Funded by the UK’s ESRC and AHRC and Japan’s SSH and the Japan Foundation, the NODE UK|Japan network is working to create a sustainable network of academics to undertake comparative research exploring old and new migrations and diversifications in UK and Japan. This international symposium is the first step in supporting the collaboration of UK/Japan academics and will be followed by opportunities for fully funded exchanges.

This is an open call for papers for the New and old migrations and diversities in UK and Japan symposium to be held at Waseda University, Tokyo.  We invite submissions that engage with the following questions, comparative perspectives on UK and Japan are particularly welcome:

  • In what ways have colonial and imperial pasts shaped immigration presents?
  • What kinds of policy and practice shape integration and resettlement?
  • How are migration and diversity discussed or represented in political and media debate and discourses
  • How is immigration governed at local and national levels? How do these levels interact?
  • How do processes of superdiversification play out at local level for people, businesses and social-cultural life?
  • What is the impact of the internationalisation of education on schools, campuses and communities?
  • What is the impact of labour market shortages on immigration patterns and processes?
  • Are migrant workers more likely to perform particular occupations? Do they work in higher risk industries more than do non-migrant workers?
  • To what extent can immigration be replaced by automation and outsourcing?
  • How is irregularity produced and maintained? What shapes migrant precarity and how do irregular migrants negotiate everyday life below the radar?
  • How does immigration transform family life and intimate relationships and to what extent do intimate relationships shape migration behaviours and practices?
  • What specific outcomes does entrepreneurship yield for immigrants and their countries of origin?
  • How are migrants and immigration policies reconstituting urban spaces?
  • What effect does being the children of migrants have on their social, economic and cultural outcomes and identity?
  • How are migrant lives represented in art and literature? What can engaging with such narratives tell us about migrant experiences, belonging and identity?

How to apply

The aim of the symposium is to bring UK and Japan-based academics together to develop some comparative papers around the above themes. Applicants should be aware that only papers focusing on the UK and/or Japan will be considered. In order to apply, submit an abstract of 300-500 words summarising argument, methods and empirical basis. We welcome submissions from across the social sciences, arts and humanities. All applications must be submitted by 31 August 2019.

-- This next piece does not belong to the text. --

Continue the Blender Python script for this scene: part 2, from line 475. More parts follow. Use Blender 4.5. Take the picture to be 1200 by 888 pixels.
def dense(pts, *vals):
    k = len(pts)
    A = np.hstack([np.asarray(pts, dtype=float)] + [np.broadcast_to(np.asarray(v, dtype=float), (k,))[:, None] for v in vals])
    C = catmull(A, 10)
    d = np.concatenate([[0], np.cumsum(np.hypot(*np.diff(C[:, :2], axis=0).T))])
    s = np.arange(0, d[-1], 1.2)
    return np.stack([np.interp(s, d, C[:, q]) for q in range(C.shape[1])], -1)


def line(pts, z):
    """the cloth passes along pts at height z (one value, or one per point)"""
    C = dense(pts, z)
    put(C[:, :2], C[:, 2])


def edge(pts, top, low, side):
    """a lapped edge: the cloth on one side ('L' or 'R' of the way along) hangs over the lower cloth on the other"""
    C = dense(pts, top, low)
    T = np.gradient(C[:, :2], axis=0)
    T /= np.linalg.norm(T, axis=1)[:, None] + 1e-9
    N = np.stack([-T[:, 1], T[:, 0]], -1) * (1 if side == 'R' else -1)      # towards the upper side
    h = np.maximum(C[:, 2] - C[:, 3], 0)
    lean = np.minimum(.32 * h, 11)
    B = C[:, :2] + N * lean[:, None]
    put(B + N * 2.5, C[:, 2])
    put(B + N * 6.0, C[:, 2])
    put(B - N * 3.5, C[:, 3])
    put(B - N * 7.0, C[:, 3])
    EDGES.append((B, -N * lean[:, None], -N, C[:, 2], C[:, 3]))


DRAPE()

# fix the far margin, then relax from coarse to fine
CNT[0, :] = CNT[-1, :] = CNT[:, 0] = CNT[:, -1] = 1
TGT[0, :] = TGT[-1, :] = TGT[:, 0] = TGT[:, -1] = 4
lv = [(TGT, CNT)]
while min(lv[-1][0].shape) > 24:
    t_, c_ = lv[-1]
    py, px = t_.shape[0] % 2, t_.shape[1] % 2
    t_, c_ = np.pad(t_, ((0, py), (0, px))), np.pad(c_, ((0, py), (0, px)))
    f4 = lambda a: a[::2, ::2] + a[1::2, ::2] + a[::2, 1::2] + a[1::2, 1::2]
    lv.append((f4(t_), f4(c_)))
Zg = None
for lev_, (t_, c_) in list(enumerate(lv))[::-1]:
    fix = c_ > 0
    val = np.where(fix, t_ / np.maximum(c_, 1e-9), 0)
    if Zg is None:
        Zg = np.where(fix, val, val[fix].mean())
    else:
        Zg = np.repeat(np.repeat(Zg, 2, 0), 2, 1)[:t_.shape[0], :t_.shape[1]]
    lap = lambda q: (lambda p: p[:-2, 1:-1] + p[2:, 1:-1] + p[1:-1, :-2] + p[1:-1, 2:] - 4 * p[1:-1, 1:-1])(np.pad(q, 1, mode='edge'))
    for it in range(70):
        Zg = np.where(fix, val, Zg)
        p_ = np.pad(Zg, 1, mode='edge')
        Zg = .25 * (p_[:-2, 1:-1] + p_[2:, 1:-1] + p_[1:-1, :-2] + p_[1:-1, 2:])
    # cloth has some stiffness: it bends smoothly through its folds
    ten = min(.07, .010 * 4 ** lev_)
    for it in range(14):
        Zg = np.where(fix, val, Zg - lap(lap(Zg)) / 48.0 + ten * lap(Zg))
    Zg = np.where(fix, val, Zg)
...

  • English language abstract of 300-500 words
  • 1 page CV

Presenters will be encouraged to identify counterparts at the symposium with whom they can work on a joint paper for a special issue focusing on old and new diversities in UK/Japan in a major academic journal. Applications are encouraged from academics at all stages of their careers and particularly

Early Career Researchers.

NODE UK|Japan is led by the University of Birmingham’s Institute for Research into Superdiversity (IRiS), and the Institute for Asian Migrations (IAM) at Waseda University.

For more details see

Funding opportunities

Fully funded places in the above symposium are available for UK-based researchers. Costs of international transport, five nights accommodation and subsistence will be covered in full. If you wish to apply for these funds, please add a one-page cover letter setting out your reasons for wishing to attend and what you hope to achieve through attendance. Successful candidates will be expected to remain until the end of the 6th December and participate in collaboration and networking activities.

Subsequent to the event funds will also be available to selected symposium delegates for a UK/Japan exchange for a period of up to 3 weeks to enable them to collaborate on a paper and as appropriate a proposal for further funds to support primary research.